DATASET EXTRACT:
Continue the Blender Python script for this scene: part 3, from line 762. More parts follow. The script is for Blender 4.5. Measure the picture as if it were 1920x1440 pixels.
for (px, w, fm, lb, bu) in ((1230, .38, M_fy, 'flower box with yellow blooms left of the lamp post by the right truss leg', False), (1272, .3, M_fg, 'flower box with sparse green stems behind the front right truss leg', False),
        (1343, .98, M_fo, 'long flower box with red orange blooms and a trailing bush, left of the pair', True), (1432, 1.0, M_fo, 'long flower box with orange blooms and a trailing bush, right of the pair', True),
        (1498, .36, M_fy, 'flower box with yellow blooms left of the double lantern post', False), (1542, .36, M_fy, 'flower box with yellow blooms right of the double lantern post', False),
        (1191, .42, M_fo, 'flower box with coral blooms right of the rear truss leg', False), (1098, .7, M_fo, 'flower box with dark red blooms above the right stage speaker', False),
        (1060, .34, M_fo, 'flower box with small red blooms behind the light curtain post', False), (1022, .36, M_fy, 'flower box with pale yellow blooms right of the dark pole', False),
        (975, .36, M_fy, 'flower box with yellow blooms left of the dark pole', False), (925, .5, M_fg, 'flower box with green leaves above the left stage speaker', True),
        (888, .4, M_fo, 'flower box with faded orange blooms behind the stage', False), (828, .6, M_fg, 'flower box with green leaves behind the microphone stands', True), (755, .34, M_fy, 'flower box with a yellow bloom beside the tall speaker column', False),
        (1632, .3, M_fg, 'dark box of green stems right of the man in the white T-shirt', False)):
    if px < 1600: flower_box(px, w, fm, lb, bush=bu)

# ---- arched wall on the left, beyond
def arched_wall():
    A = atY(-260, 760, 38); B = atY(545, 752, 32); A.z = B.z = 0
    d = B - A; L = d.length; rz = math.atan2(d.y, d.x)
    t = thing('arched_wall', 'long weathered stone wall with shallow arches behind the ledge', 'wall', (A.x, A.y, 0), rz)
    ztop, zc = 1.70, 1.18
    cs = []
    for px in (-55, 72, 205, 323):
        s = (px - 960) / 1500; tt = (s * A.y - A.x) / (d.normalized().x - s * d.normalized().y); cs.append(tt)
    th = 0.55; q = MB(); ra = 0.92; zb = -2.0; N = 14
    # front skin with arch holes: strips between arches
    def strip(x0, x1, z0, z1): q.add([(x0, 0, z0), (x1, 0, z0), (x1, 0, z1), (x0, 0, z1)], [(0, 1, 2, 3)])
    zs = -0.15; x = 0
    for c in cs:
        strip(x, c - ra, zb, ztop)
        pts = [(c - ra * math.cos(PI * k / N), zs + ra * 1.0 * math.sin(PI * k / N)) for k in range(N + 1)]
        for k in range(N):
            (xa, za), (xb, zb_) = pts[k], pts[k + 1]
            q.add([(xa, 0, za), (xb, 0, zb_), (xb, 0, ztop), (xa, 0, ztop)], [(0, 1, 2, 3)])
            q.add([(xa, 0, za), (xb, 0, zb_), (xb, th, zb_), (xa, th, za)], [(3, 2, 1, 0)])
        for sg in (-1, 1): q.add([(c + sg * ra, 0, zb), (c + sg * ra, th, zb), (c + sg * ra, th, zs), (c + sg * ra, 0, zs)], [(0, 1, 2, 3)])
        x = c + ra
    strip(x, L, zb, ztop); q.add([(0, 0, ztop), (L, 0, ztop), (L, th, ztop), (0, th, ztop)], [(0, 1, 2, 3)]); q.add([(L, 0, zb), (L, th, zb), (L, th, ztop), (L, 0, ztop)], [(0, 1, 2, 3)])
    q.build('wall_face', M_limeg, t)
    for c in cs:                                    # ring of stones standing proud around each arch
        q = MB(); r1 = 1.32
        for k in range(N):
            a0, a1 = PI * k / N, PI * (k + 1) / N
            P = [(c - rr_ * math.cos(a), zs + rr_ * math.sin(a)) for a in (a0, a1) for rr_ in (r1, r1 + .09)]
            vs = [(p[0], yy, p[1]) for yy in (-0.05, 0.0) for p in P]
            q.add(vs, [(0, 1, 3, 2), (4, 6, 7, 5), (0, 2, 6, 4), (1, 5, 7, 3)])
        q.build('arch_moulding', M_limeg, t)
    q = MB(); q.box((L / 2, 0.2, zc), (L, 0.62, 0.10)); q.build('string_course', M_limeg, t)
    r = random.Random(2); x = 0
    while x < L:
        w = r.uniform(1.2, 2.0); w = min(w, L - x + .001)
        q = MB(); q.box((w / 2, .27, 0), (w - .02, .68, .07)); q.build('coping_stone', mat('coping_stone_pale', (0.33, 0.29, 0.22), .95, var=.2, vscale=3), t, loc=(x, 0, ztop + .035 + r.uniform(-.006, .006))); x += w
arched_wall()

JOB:
Working from the material above, retype it in its entirety without change.

RESPONSE TO THIS TASK:
Continue the Blender Python script for this scene: part 3, from line 762. More parts follow. The script is for Blender 4.5. Measure the picture as if it were 1920x1440 pixels.
for (px, w, fm, lb, bu) in ((1230, .38, M_fy, 'flower box with yellow blooms left of the lamp post by the right truss leg', False), (1272, .3, M_fg, 'flower box with sparse green stems behind the front right truss leg', False),
        (1343, .98, M_fo, 'long flower box with red orange blooms and a trailing bush, left of the pair', True), (1432, 1.0, M_fo, 'long flower box with orange blooms and a trailing bush, right of the pair', True),
        (1498, .36, M_fy, 'flower box with yellow blooms left of the double lantern post', False), (1542, .36, M_fy, 'flower box with yellow blooms right of the double lantern post', False),
        (1191, .42, M_fo, 'flower box with coral blooms right of the rear truss leg', False), (1098, .7, M_fo, 'flower box with dark red blooms above the right stage speaker', False),
        (1060, .34, M_fo, 'flower box with small red blooms behind the light curtain post', False), (1022, .36, M_fy, 'flower box with pale yellow blooms right of the dark pole', False),
        (975, .36, M_fy, 'flower box with yellow blooms left of the dark pole', False), (925, .5, M_fg, 'flower box with green leaves above the left stage speaker', True),
        (888, .4, M_fo, 'flower box with faded orange blooms behind the stage', False), (828, .6, M_fg, 'flower box with green leaves behind the microphone stands', True), (755, .34, M_fy, 'flower box with a yellow bloom beside the tall speaker column', False),
        (1632, .3, M_fg, 'dark box of green stems right of the man in the white T-shirt', False)):
    if px < 1600: flower_box(px, w, fm, lb, bush=bu)

# ---- arched wall on the left, beyond
def arched_wall():
    A = atY(-260, 760, 38); B = atY(545, 752, 32); A.z = B.z = 0
    d = B - A; L = d.length; rz = math.atan2(d.y, d.x)
    t = thing('arched_wall', 'long weathered stone wall with shallow arches behind the ledge', 'wall', (A.x, A.y, 0), rz)
    ztop, zc = 1.70, 1.18
    cs = []
    for px in (-55, 72, 205, 323):
        s = (px - 960) / 1500; tt = (s * A.y - A.x) / (d.normalized().x - s * d.normalized().y); cs.append(tt)
    th = 0.55; q = MB(); ra = 0.92; zb = -2.0; N = 14
    # front skin with arch holes: strips between arches
    def strip(x0, x1, z0, z1): q.add([(x0, 0, z0), (x1, 0, z0), (x1, 0, z1), (x0, 0, z1)], [(0, 1, 2, 3)])
    zs = -0.15; x = 0
    for c in cs:
        strip(x, c - ra, zb, ztop)
        pts = [(c - ra * math.cos(PI * k / N), zs + ra * 1.0 * math.sin(PI * k / N)) for k in range(N + 1)]
        for k in range(N):
            (xa, za), (xb, zb_) = pts[k], pts[k + 1]
            q.add([(xa, 0, za), (xb, 0, zb_), (xb, 0, ztop), (xa, 0, ztop)], [(0, 1, 2, 3)])
            q.add([(xa, 0, za), (xb, 0, zb_), (xb, th, zb_), (xa, th, za)], [(3, 2, 1, 0)])
        for sg in (-1, 1): q.add([(c + sg * ra, 0, zb), (c + sg * ra, th, zb), (c + sg * ra, th, zs), (c + sg * ra, 0, zs)], [(0, 1, 2, 3)])
        x = c + ra
    strip(x, L, zb, ztop); q.add([(0, 0, ztop), (L, 0, ztop), (L, th, ztop), (0, th, ztop)], [(0, 1, 2, 3)]); q.add([(L, 0, zb), (L, th, zb), (L, th, ztop), (L, 0, ztop)], [(0, 1, 2, 3)])
    q.build('wall_face', M_limeg, t)
    for c in cs:                                    # ring of stones standing proud around each arch
        q = MB(); r1 = 1.32
        for k in range(N):
            a0, a1 = PI * k / N, PI * (k + 1) / N
            P = [(c - rr_ * math.cos(a), zs + rr_ * math.sin(a)) for a in (a0, a1) for rr_ in (r1, r1 + .09)]
            vs = [(p[0], yy, p[1]) for yy in (-0.05, 0.0) for p in P]
            q.add(vs, [(0, 1, 3, 2), (4, 6, 7, 5), (0, 2, 6, 4), (1, 5, 7, 3)])
        q.build('arch_moulding', M_limeg, t)
    q = MB(); q.box((L / 2, 0.2, zc), (L, 0.62, 0.10)); q.build('string_course', M_limeg, t)
    r = random.Random(2); x = 0
    while x < L:
        w = r.uniform(1.2, 2.0); w = min(w, L - x + .001)
        q = MB(); q.box((w / 2, .27, 0), (w - .02, .68, .07)); q.build('coping_stone', mat('coping_stone_pale', (0.33, 0.29, 0.22), .95, var=.2, vscale=3), t, loc=(x, 0, ztop + .035 + r.uniform(-.006, .006))); x += w
arched_wall()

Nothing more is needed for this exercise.